▸ DO THIS: Print the first line of the material below and each line after it, exactly as written, ending with the line that contains "tag(b.build('cable', M['rubber'], None, True), 'black".

(begin)

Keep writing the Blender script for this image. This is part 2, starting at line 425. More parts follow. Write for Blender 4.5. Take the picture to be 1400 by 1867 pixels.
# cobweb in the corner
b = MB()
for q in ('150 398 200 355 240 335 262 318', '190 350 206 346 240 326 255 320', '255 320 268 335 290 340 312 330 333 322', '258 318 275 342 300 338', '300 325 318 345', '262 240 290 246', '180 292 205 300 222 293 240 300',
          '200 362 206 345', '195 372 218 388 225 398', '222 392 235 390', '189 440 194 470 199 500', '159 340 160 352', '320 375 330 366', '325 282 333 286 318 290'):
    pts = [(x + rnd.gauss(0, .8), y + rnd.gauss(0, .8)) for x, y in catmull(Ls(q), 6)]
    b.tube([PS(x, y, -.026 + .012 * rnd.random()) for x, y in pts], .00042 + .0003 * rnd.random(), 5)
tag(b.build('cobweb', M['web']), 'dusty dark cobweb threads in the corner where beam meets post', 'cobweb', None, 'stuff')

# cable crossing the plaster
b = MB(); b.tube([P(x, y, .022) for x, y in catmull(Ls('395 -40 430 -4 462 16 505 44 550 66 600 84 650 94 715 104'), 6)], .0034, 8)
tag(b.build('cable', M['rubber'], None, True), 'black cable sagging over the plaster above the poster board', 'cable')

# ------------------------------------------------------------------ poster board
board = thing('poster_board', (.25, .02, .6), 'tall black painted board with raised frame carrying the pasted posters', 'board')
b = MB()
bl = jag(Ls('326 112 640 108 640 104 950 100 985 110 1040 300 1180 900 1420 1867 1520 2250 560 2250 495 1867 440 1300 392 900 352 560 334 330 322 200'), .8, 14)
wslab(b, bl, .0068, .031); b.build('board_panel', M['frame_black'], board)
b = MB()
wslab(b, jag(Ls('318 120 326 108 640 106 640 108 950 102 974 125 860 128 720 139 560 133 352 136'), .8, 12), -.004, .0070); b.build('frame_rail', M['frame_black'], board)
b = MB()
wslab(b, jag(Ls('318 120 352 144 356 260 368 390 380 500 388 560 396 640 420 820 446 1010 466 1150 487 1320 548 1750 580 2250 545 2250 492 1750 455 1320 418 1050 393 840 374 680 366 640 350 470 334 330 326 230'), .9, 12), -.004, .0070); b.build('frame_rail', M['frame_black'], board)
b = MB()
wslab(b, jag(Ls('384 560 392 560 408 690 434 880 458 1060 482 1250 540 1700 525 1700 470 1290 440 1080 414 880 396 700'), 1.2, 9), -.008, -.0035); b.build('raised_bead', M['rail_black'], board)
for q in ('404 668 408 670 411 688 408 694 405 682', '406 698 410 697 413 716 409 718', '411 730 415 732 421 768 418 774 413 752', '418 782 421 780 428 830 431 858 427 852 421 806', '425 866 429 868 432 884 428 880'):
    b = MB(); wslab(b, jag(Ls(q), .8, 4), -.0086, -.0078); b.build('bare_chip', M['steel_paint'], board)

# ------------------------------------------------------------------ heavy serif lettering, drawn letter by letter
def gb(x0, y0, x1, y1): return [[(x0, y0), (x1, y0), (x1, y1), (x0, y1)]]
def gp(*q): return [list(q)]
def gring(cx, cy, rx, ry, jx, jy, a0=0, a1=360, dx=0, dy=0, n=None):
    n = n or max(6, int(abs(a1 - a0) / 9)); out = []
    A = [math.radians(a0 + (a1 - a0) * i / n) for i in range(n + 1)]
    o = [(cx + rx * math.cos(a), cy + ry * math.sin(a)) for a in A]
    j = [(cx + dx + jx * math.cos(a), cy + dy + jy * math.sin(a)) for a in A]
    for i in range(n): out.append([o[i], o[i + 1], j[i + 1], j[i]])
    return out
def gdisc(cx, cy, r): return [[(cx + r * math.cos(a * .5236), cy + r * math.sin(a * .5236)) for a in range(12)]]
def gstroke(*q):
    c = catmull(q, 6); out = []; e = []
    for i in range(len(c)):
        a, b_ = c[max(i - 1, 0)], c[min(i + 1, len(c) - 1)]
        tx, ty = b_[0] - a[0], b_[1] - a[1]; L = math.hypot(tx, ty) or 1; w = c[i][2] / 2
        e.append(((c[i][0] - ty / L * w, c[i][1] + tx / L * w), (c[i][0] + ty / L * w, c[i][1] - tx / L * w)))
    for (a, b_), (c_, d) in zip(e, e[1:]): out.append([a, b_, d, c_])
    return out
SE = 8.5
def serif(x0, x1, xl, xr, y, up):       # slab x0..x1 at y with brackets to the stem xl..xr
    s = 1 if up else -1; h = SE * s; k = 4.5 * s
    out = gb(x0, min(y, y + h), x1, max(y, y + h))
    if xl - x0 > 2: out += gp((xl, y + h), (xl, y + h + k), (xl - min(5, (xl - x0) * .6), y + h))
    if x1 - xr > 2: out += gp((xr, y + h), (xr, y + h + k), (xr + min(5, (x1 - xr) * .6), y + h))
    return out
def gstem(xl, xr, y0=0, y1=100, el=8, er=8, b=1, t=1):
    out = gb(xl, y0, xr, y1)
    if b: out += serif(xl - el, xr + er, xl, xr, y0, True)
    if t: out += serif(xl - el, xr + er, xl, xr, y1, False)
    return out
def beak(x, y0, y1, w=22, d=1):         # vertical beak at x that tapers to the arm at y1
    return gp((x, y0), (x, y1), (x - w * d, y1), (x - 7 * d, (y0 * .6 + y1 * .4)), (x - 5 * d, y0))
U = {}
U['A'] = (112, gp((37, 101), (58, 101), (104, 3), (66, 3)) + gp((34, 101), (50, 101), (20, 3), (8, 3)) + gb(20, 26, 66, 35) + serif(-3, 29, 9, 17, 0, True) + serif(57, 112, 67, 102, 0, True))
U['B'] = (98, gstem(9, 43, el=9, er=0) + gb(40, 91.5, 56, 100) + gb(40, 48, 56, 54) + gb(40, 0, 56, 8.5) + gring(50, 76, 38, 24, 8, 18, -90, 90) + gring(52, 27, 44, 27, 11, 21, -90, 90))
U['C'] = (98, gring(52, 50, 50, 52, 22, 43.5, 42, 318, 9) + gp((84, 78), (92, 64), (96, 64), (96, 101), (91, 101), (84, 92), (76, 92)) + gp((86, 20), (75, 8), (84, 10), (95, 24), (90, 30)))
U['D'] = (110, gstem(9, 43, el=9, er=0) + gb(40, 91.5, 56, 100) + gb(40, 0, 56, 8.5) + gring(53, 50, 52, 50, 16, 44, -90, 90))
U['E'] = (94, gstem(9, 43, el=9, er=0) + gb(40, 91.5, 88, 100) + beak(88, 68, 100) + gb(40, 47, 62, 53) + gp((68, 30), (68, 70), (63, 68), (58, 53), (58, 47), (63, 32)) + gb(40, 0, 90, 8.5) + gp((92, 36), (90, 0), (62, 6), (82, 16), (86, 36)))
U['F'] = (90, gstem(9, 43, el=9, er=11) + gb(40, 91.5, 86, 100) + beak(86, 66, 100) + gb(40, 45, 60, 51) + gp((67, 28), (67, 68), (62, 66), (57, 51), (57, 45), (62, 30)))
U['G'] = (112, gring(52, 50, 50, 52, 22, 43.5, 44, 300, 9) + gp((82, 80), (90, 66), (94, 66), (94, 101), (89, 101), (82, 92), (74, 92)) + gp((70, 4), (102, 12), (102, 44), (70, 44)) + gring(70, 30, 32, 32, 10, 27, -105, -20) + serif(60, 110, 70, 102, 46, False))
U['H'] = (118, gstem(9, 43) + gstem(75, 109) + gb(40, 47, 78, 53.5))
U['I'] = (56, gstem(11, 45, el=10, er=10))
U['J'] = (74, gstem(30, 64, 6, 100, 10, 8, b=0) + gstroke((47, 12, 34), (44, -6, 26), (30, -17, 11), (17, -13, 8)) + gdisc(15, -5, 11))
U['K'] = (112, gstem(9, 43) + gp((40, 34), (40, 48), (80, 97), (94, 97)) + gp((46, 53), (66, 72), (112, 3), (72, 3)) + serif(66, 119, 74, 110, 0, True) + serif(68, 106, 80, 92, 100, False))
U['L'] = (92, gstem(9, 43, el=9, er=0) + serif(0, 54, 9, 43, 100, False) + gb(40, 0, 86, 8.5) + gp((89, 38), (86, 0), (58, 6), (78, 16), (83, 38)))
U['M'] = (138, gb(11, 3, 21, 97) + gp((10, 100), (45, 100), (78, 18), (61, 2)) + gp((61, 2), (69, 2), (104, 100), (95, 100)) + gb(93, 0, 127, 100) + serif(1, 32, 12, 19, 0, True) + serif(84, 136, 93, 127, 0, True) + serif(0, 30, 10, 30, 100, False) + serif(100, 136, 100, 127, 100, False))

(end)

▸ FINAL RESULT:
Keep writing the Blender script for this image. This is part 2, starting at line 425. More parts follow. Write for Blender 4.5. Take the picture to be 1400 by 1867 pixels.
# cobweb in the corner
b = MB()
for q in ('150 398 200 355 240 335 262 318', '190 350 206 346 240 326 255 320', '255 320 268 335 290 340 312 330 333 322', '258 318 275 342 300 338', '300 325 318 345', '262 240 290 246', '180 292 205 300 222 293 240 300',
          '200 362 206 345', '195 372 218 388 225 398', '222 392 235 390', '189 440 194 470 199 500', '159 340 160 352', '320 375 330 366', '325 282 333 286 318 290'):
    pts = [(x + rnd.gauss(0, .8), y + rnd.gauss(0, .8)) for x, y in catmull(Ls(q), 6)]
    b.tube([PS(x, y, -.026 + .012 * rnd.random()) for x, y in pts], .00042 + .0003 * rnd.random(), 5)
tag(b.build('cobweb', M['web']), 'dusty dark cobweb threads in the corner where beam meets post', 'cobweb', None, 'stuff')

# cable crossing the plaster
b = MB(); b.tube([P(x, y, .022) for x, y in catmull(Ls('395 -40 430 -4 462 16 505 44 550 66 600 84 650 94 715 104'), 6)], .0034, 8)
tag(b.build('cable', M['rubber'], None, True), 'black cable sagging over the plaster above the poster board', 'cable')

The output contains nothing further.